In order to connect city dwellers with ecological activities, the Green City Project was launched in 1990 by the Planet Drum Foundation. While most of the gardening going on in Phnom Penh tends to be on a smaller scale than some of the projects that have been undertaken in other cities, Lift found a number of people who have maintained their green thumb despite their grey surroundings.

A number of people around Phnom Penh are staying in touch with nature by planting and cultivating a wide variety of vegetables and flowers. For example, on a tiny piece of land in the corner of her courtyard, Lem Loung grows chilis, wax gourds, pumpkins, garlic and cabbage. “I just don’t want my land to be useless, so I plant these vegetables,” the 65-year-old said.

Lem Loung doesn’t hope to make any money off of her harvest; she simply enjoys growing things, and being surrounded by plants makes her feels fresh and fulfilled.

“I just plant them to look at them,” she said. “And I sometimes use them when I cannot find something in the market.”

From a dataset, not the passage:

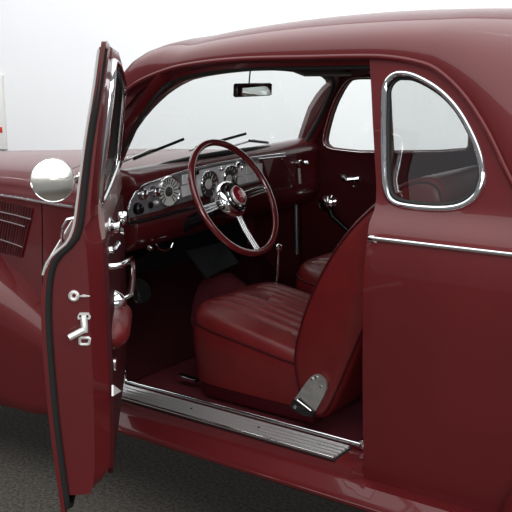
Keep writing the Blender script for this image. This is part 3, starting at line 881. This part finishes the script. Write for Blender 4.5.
# seat hinge bracket
hb = [at(u, v, 'y', .128) for u, v in [(312, 375.5), (318, 374), (324.5, 379), (327.5, 386), (325, 394), (318, 407), (312, 416), (303, 414.5), (291, 407), (294, 400), (299, 393), (305, 384)]]
bm = bmesh.new()
panel_bm(bm, chaikin([(p.x, p.z) for p in hb], 1), [], lambda x, z: Vector((x, .126, z)), lambda x, z: Vector((x, .136, z)), .03)
br = fin('seat_hinge_bracket', bm, STEEL, ds, 30)
lw = [at(u, v, 'y', .124) for u, v in [(293, 400), (300, 398), (316, 412), (312, 416.5), (303, 415), (290.5, 407)]]
bm = bmesh.new(); panel_bm(bm, [(p.x, p.z) for p in lw], [], lambda x, z: Vector((x, .120, z)), lambda x, z: Vector((x, .127, z)), .03)
fin('bracket_cover', bm, BLACK, ds, 30)
tube('bracket_strip', [at(u, v, 'y', .118) for u, v in ((297, 400), (311, 411))], .0028, CHROME, ds, seg=6)
for u, v in ((312, 379), (321, 387), (316.5, 377.5)):
    lathe('bracket_screw', at(u, v, 'y', .126), (0, -1, 0), [(.0055, 0), (.005, .003), (0, .004)], CHROME, ds, 12)
lathe('bracket_screw', at(295, 407, 'y', .120), (0, -1, 0), [(.006, 0), (.005, .003), (0, .004)], CHROME, ds, 12)
# seat base frames
box('seat_base', (-.48, .42, .432), (.44, .48, .055), VINYL, ds, .006)
box('seat_base', (-.48, 1.01, .432), (.44, .48, .055), VINYL, ps, .006)
# seat slide runner near the front corner
sr = at(188, 378, 'z', .425)
box('seat_runner', sr, (.085, .03, .018), CHROME, ds, .004, Matrix.Rotation(.0, 3, 'Z'))
# rear bench behind
bm = bmesh.new()
RB = [(.62, .45), (.60, .70), (.70, .88), (.80, .95), (.90, .92), (.92, .5)]
o = back_shape('rear_seat', RB, .16, 1.28, LEATH, car)

# ------------------------------------------------------------------ the open driver door
TH = math.radians(48.6)
door_e_loc = Vector((-1.03, -.030, 0))
LMAX = .99
def wout(z): return prof(max(.44, z)) + .0
WIN = [(.40, .085), (.48, .095), (.56, .118), (1.0, .122), (1.10, .120), (1.15, .114), (1.175, .112), (1.20, .112), (1.26, .119), (1.36, .133), (1.46, .147), (1.56, .156), (1.60, .160)]
def win(z): return smooth(WIN, z)
dout = [(.01, .50), (.03, .468), (.10, .462), (.90, .462), (LMAX-.01, .465), (LMAX, .475), (LMAX, .8), (LMAX, 1.06), (LMAX, 1.2), (LMAX, 1.4), (LMAX+.002, 1.56),
        (LMAX-.02, 1.563), (.6, 1.545), (.28, 1.512), (.16, 1.485), (.09, 1.44), (.03, 1.34), (.005, 1.22), (.0, 1.1), (0, .8)]
core = []
cxm, czm = .5, 1.0
for s, z in dout:
    core.append((min(max(s, .012), LMAX-.012), min(max(z, .515), 1.550 if s > .5 else z-.008)))
dwh = chaikin([(.10, 1.205), (.5, 1.195), (.90, 1.195), (.925, 1.215), (.928, 1.35), (.925, 1.48), (.91, 1.515), (.88, 1.522), (.6, 1.508), (.30, 1.472), (.20, 1.445), (.13, 1.36), (.09, 1.23)], 2)
bm = bmesh.new()
panel_bm(bm, dout, [dwh], lambda s, z: Vector((s, wout(z), z)), lambda s, z: Vector((s, wout(z)+.010, z)), .035, ROWS)
def fcore_o(s, z): return Vector((s, wout(z)+.009, z))
def fcore_i(s, z):
    # bevel the inner edge towards the shut face
    d = min(LMAX-.012-s, s-.012, z-.515)
    b = .034*max(0, 1-d/.040)
    return Vector((s, max(win(z)-(b if z < 1.17 else b*.4), wout(z)+.02), z))
panel_bm(bm, core, [dwh], fcore_o, fcore_i, .022, ROWS)
door = fin('driver_door', bm, PAINT, car, 32)
door.location = door_e_loc; door.rotation_euler = (0, 0, -TH)
# everything below is in the door's own coordinates (along, inward, up)
def dt(name, path, r, mat, **k): return tube(name, path, r, mat, door, **k)
def face_pt(u, v, s=LMAX-.012):
    d = FW*FPX + RT*(u-256) - UP*(v-256)
    ax = Vector((math.cos(TH), -math.sin(TH), 0)); nn = Vector((math.sin(TH), math.cos(TH), 0))
    q = CAM + d*((door_e_loc + ax*s - CAM).dot(ax)/d.dot(ax)); r = q-door_e_loc
    return Vector((r.dot(ax), r.dot(nn), r.z))
def inner_pt(u, v, wv_):
    d = FW*FPX + RT*(u-256) - UP*(v-256)
    ax = Vector((math.cos(TH), -math.sin(TH), 0)); nn = Vector((math.sin(TH), math.cos(TH), 0))
    q = CAM + d*((door_e_loc + nn*wv_ - CAM).dot(nn)/d.dot(nn)); r = q-door_e_loc
    return Vector((r.dot(ax), r.dot(nn), r.z))
# weatherstrip on the shut face
path = []
for i in range(60):
    z = 1.548 - i*(1.548-.49)/59
    path.append((LMAX-.006, wout(z)+.006+smooth([(1.0, .008), (1.15, .003), (1.3, 0)], z), z))
path += [(LMAX-.03, wout(.48)+.018, .480), (.5, wout(.47)+.022, .470)]
dt('weatherstrip', path, .0075, RUBG, ry=.009, seg=8)
# reflection along the outer skin's edge, added as a pale nickel bead
dt('edge_highlight', [(LMAX+.003, wout(z)-.003, z) for z in [1.545-.014*i for i in range(36)]], .0030, NICKEL, seg=6)
# seam groove between the shut face and the inner panel
# window: glass, chrome frame, inner garnish
bm = bmesh.new(); panel_bm(bm, dwh, [], lambda s, z: Vector((s, (wout(z)*.45+win(z)*.55), z)), None, .06)
fin('door_window_glass', bm, GLASS, door)
dt('window_trim', [(s, win(z)+.002, z) for s, z in resample(dwh, .012)], .010, CHROME, closed=True, ry=.008, seg=10, up=(0, 1, 0))
cx_ = .51; cz_ = 1.36
dt('window_channel', [(cx_+(s-cx_)*.965, (wout(z)*.4+win(z)*.6)+.004, cz_+(z-cz_)*.93) for s, z in resample(dwh, .012)], .007, RUBBER, closed=True, seg=8)
# sill garnish below the window, inside
bm = bmesh.new()
rings = []
for s in (.05, .2, .4, .6, .8, .92, .935):
    z0 = 1.20; t = 1 if s < .95 else .6
    rings.append([Vector((s, win(1.2)-.01, 1.205)), Vector((s, win(1.2)+.006*t, 1.200)), Vector((s, win(1.15)+.012*t, 1.165)), Vector((s, win(1.12)+.008*t, 1.125)), Vector((s, win(1.1)-.01, 1.115))])
loft_bm(bm, rings, True, True); fin('window_garnish', bm, BEIGE, door, 50)
# inner trim panel with a slight bulge
trim = [(.06, .54), (.92, .54), (.935, .56), (.935, 1.09), (.92, 1.105), (.06, 1.105)]
panel('door_trim_panel', trim, [], lambda s, z: Vector((s, win(z)-.004, z)), lambda s, z: Vector((s, win(z)+.009, z)), VINYL, door, .05)
# arm rest
bm = bmesh.new(); rings = []
for s, k in ((.62, .2), (.64, .8), (.68, 1), (.76, 1), (.84, 1), (.89, .8), (.91, .25)):
    rings.append([Vector((s,   .122+.050*k*max(0, math.cos(a))**.7, .872+.036*k*math.sin(a))) for a in [-PI/2+PI*i/12 for i in range(13)]])
loft_bm(bm, rings, True, True); fin('armrest', bm, LEATH, door, 60)
# door pull loop
Wp = .165
q0 = inner_pt(107, 267, .135); 
pa = Vector((.56, .131, 1.035)); 
dt('door_pull', [(.90, .121, 1.050), (.90, .148, 1.051), (.88, .160, 1.050), (.82, .170, 1.045), (.74, .176, 1.035), (.70, .178, 1.01), (.69, .176, .97), (.69, .170, .93), (.69, .145, .915), (.69, .121, .915)], [.0085, .0075, .007, .007, .007, .0075, .008, .008, .009, .009], CHROME, seg=10)
bm = bmesh.new(); lathe_bm(bm, (.72, .122, .915), (0, 1, 0), [(.034, 0), (.032, .012), (.022, .030), (.014, .036), (0, .038)], 20)
fin('pull_mount', bm, CHROME, door, 40)
bm = bmesh.new()
lathe_bm(bm, (.74, .120, 1.115), (0, 1, 0), [(.028, 0), (.027, .008), (.015, .016), (.014, .028), (.020, .032), (.018, .040), (0, .044)], 24)
tube_bm(bm, [(.74, .155, 1.115), (.78, .158, 1.135), (.80, .158, 1.150)], [.009, .008, .008], seg=8)
lathe_bm(bm, (.80, .152, 1.152), (0, 1, 0), [(0, -.004), (.012, 0), (.014, .010), (.012, .018), (0, .022)], 16)
fin('window_crank', bm, CHROME, door, 40)
bm = bmesh.new(); lathe_bm(bm, (.88, .118, 1.085), (0, 1, 0), [(.015, 0), (.014, .008), (.009, .012), (.009, .020), (0, .022)], 16)
tube_bm(bm, [(.88, .136, 1.085), (.84, .142, 1.083), (.79, .146, 1.085)], [.009, .007, .007], seg=8)
fin('door_handle', bm, CHROME, door, 40)
# courtesy reflector oval on the lower panel
lathe('panel_button', (.86, .130, .80), (0, 1, 0), [(.020, 0), (.019, .006), (.010, .009), (0, .010)], CHROME, door, 24)
# shut-face hardware
S0 = LMAX-.012
c = face_pt(74, 295.5); bm = bmesh.new()
lathe_bm(bm, c, (1, 0, 0), [(.0125, -.002), (.0125, .005), (.009, .007), (.005, .004), (.004, .0)], 20)
fin('lock_button', bm, NICKEL, door, 40)
tube('lock_pin', [face_pt(79, 296)+Vector((.003, 0, 0)), face_pt(84, 295.5)+Vector((.004, 0, 0)), face_pt(90, 296)+Vector((.003, 0, 0))], [.0012, .0034, .0012], NICKEL, door, seg=6)
def fb(name, quad, mat, th=.008):
    P = [face_pt(u, v) for u, v in quad]; bm = bmesh.new()
    A = [bm.verts.new(p+Vector((th, 0, 0))) for p in P]; B = [bm.verts.new(p+Vector((-.003, 0, 0))) for p in P]
    bm.faces.new(A); bm.faces.new(B[::-1])
    for i in range(len(P)): bm.faces.new((A[i], B[i], B[(i+1) % len(P)], A[(i+1) % len(P)]))
    return fin(name, bm, mat, door, 20)
lat = fb('latch_plate', [(79.5, 312.5), (89, 312.5), (91, 316.5), (90, 319), (78, 319), (77.5, 316.5)], NICKEL, .004)
for u in (80.5, 87.5): lathe('latch_screw', face_pt(u, 315.8)+Vector((.004, 0, 0)), (1, 0, 0), [(.003, 0), (.0028, .0012), (0, .002)], RUBBER, door, 10)
tube('latch_bolt', [face_pt(84, 317)+Vector((.006, 0, 0)), face_pt(85, 325)+Vector((.012, 0, 0)), face_pt(85, 330.5)+Vector((.012, 0, 0))], .0082, NICKEL, door, seg=10)
tube('latch_lever', [face_pt(84.5, 328)+Vector((.014, 0, 0)), face_pt(77, 331.5)+Vector((.018, 0, 0)), face_pt(70, 335)+Vector((.020, 0, 0))], .0080, NICKEL, door, seg=10)
fr = [face_pt(u, v)+Vector((.002, 0, 0)) for u, v in ((80, 337.5), (80, 344), (89, 344), (90, 337.5))]
fr2 = []
for i in range(4): fr2 += [fr[i].lerp(fr[(i+1) % 4], t) for t in (0.12, .5, .88)]
tube('latch_keeper', fr2, .0036, NICKEL, door, closed=True, seg=6)
# door check link and white wedge near the sill
ck = box('door_check', (-.985, .085, .445), (.014, .014, .060), CHROME, car, .003)
wq = [inner_pt(u, v, .142) for u, v in ((113.5, 385), (121.5, 391), (113.5, 396))]
bm = bmesh.new()
A = [bm.verts.new(q) for q in wq]; B = [bm.verts.new(q-Vector((0, .004, 0))) for q in wq]
bm.faces.new(A); bm.faces.new(B[::-1])
for i in range(3): bm.faces.new((A[i], B[i], B[(i+1) % 3], A[(i+1) % 3]))
fin('door_stop_wedge', bm, WHITE, door, 20)
# clamp-on round mirror
mcn = face_pt(53, 180, LMAX-.10)
r_ = .0505
ctr = Vector((.90, face_pt(53, 180, .90).y, face_pt(53, 180, .90).z))
md = Vector((.99, .02, .05)).normalized()
mo = lathe('round_mirror', ctr, md, [(0, -.030), (.020, -.028), (r_*.75, -.018), (r_*.96, -.004), (r_, .004), (r_*.985, .008), (r_*.95, .007)], CHROME, door, 48)
lathe('round_mirror_glass', ctr, md, [(r_*.955, .006), (r_*.7, .0076), (r_*.35, .0088), (0, .0092)], ROUNDM, door, 48)
arm0 = face_pt(79, 177.5, .94)
dt('mirror_arm', [ctr+Vector((-.012, .035, .0)), ctr+Vector((-.004, .052, .004)), Vector((.93, wout(1.26)-.006, 1.268)), Vector((.972, wout(1.26)+.002, 1.266))], .0048, CHROME, seg=8)
box('mirror_clamp', (.965, wout(1.26)+.001, 1.262), (.030, .012, .040), CHROME, door, .003)
# exterior handle (mostly hidden) seen as bright curve above the shoulder
dt('outside_handle', [(.90, .060, 1.168), (.905, .040, 1.165), (.90, .028, 1.145), (.88, .022, 1.12), (.85, .020, 1.100), (.82, .012, 1.09)], .0042, CHROME, seg=8)
dt('belt_moulding', [(s, wout(1.064)-.004, 1.064) for s in (.03, .2, .4, .6, .8, .955)], .0062, CHROME, ry=.005, seg=10)

# door hinges on the front jamb and the check strap
box('door_hinge', (-1.045, .035, .62), (.03, .05, .08), PAINTIN, car, .006)
box('door_hinge', (-1.045, .035, .98), (.03, .05, .08), PAINTIN, car, .006)
# body front jamb (hinge pillar)
bm = bmesh.new(); rings = []
for i in range(24):
    z = .40+(1.15-.40)*i/23; y = prof(z)
    rings.append([Vector((-1.052, y+.045, z)), Vector((-1.045, y+.075, z)), Vector((-1.045, y+.12, z)), Vector((-1.09, y+.125, z)), Vector((-1.10, y+.05, z))])
loft_bm(bm, rings, True, True); fin('hinge_pillar', bm, PAINTIN, car, 30)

While the green city movement around the world focuses on how to use green space and public planning to minimise the human impact and help counteract pollution, some of the people we talked with had different motives.

In a city to which many of the residents have moved from the countryside, it seems the capitalist-minded ways of farming in the rural areas have made their way onto tiny patches of soil scattered around the city.

Phain Sokum, 63, who is living in a rented house in Phnom Penh, said that come harvest time, his backyard garden becomes especially important. He is now working as a construction worker, but his job doesn’t pay him enough money to support his family, and the small collection of plants gives his income a much-needed boost. “I sometimes can earn money from these plants when they produce,” he said. “I mostly sell them to my neighbours when they need them.”

Although his planting is partially motivated by money; the situation this year suggests that, like Lem Loung, Phain Sokum can’t help but to garden. Recently his plants have struggled to produce, and the price of seed is expensive. Phain Sokum knows he can’t make a profit, but he still grows there. “Whatever we need is around us and available whenever we need it,” he said.